▸ **EXTRACTED MATERIAL**

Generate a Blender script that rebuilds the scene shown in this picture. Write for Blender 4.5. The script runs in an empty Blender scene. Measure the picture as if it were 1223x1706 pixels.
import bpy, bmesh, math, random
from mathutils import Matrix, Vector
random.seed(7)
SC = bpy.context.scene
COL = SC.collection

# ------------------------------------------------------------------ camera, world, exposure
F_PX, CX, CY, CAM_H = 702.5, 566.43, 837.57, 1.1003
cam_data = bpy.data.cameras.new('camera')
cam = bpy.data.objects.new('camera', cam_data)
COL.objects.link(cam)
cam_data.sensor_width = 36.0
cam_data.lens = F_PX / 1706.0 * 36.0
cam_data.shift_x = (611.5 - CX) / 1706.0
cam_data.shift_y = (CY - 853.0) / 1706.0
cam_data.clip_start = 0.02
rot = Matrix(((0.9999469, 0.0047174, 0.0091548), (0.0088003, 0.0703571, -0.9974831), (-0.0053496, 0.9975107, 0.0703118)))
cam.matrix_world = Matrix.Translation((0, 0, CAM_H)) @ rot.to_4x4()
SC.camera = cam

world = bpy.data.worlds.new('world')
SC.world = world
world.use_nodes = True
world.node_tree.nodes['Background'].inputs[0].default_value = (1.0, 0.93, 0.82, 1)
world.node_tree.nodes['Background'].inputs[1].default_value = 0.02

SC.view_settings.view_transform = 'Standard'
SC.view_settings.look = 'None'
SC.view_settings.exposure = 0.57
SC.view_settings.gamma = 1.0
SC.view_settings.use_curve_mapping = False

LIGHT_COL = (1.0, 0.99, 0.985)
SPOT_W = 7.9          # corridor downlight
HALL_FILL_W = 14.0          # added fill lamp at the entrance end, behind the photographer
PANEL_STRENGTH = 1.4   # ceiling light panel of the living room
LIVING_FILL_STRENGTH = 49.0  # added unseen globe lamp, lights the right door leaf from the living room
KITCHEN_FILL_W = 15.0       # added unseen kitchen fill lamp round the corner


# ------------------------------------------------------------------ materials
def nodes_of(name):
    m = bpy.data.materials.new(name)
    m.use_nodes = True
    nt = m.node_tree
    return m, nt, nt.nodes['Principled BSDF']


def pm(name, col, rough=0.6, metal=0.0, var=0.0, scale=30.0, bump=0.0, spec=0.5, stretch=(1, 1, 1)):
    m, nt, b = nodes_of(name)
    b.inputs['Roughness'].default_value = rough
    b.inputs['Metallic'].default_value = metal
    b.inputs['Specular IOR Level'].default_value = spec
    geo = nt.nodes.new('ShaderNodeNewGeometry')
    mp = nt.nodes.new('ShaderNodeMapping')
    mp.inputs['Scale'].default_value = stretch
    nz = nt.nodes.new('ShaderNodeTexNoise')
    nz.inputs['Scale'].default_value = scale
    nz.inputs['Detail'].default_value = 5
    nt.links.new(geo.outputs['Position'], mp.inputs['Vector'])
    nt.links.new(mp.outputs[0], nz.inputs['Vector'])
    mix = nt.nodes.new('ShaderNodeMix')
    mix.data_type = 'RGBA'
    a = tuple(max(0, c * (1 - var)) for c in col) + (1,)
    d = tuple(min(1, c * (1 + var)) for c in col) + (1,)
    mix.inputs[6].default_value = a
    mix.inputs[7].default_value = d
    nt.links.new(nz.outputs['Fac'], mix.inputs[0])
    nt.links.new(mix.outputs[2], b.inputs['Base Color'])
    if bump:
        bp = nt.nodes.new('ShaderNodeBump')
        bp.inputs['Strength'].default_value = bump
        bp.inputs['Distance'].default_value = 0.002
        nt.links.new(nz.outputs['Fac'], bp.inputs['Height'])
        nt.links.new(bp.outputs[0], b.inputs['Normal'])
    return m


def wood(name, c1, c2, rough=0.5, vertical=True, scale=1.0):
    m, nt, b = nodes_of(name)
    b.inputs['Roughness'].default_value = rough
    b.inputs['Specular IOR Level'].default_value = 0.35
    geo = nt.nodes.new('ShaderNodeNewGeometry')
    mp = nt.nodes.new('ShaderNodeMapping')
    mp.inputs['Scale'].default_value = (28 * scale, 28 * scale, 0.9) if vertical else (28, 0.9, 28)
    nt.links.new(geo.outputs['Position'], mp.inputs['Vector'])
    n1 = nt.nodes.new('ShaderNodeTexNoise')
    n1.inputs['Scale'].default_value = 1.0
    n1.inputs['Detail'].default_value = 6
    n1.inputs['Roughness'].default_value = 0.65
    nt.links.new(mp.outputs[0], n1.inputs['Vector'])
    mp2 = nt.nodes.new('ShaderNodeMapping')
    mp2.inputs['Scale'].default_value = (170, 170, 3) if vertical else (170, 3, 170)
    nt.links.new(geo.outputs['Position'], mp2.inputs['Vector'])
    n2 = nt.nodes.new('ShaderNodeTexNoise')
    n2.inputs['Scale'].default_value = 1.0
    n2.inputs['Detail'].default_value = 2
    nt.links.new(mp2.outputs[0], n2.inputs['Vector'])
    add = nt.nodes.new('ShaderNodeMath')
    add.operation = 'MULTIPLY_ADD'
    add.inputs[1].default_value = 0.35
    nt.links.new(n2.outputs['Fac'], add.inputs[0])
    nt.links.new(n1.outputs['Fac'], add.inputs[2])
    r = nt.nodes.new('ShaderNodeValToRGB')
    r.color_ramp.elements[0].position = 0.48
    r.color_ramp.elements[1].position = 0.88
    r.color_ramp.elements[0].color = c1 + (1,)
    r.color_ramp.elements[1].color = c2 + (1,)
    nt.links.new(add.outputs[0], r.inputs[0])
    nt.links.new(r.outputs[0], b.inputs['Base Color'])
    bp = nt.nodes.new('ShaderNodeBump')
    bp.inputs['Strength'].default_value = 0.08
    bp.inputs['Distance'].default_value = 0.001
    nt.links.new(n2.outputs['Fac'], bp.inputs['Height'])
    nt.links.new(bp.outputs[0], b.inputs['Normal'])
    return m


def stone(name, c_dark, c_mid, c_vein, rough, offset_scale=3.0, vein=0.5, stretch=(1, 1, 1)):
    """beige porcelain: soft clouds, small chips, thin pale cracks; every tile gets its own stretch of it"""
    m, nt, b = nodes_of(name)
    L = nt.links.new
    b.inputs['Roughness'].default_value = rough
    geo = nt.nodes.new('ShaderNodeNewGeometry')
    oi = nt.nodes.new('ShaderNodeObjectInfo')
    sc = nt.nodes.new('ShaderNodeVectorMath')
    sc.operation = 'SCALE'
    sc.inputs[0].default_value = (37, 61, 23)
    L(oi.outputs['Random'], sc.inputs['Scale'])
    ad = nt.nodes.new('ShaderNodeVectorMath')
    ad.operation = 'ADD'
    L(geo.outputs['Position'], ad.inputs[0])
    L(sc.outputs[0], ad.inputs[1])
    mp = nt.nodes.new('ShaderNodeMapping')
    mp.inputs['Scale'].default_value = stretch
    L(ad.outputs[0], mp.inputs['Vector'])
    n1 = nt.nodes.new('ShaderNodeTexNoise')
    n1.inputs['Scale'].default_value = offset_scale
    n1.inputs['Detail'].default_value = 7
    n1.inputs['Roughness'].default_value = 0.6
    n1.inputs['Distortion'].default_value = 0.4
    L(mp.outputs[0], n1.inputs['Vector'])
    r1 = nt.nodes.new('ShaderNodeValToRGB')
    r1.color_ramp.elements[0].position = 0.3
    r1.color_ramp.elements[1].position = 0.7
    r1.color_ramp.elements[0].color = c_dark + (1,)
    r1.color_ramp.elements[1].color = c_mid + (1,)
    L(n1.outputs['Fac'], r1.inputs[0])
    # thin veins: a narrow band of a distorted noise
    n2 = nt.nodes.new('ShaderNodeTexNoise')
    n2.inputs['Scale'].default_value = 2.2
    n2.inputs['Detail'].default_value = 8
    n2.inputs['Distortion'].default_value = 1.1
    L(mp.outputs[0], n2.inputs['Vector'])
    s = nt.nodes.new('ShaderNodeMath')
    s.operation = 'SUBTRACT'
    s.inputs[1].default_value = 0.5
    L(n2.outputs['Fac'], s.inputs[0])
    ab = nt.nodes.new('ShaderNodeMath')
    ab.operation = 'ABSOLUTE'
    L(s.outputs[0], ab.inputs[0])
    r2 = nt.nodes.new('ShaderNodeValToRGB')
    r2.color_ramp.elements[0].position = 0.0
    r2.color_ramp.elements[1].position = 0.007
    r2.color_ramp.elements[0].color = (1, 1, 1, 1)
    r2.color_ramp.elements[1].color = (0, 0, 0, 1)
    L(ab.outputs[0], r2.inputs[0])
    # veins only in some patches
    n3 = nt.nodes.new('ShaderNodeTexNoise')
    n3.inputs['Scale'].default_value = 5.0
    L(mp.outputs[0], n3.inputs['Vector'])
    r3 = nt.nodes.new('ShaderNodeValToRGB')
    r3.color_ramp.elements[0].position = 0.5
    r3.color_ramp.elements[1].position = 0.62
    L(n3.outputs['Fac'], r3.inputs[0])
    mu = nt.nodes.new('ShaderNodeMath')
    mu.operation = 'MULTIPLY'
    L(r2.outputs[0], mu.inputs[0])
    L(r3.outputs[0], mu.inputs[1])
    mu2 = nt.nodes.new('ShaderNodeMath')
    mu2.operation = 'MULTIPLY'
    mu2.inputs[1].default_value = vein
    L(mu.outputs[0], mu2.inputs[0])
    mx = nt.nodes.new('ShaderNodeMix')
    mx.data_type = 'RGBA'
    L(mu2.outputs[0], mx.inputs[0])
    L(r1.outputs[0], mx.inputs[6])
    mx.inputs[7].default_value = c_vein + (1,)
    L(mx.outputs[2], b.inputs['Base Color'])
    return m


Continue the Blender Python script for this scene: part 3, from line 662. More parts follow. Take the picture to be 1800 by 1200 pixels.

▸ **WHAT IS BEING ASKED**
Find every line that holds "picture" and copy it.

▸ **EXPECTED OUTPUT**
Generate a Blender script that rebuilds the scene shown in this picture. Write for Blender 4.5. The script runs in an empty Blender scene. Measure the picture as if it were 1223x1706 pixels.
Continue the Blender Python script for this scene: part 3, from line 662. More parts follow. Take the picture to be 1800 by 1200 pixels.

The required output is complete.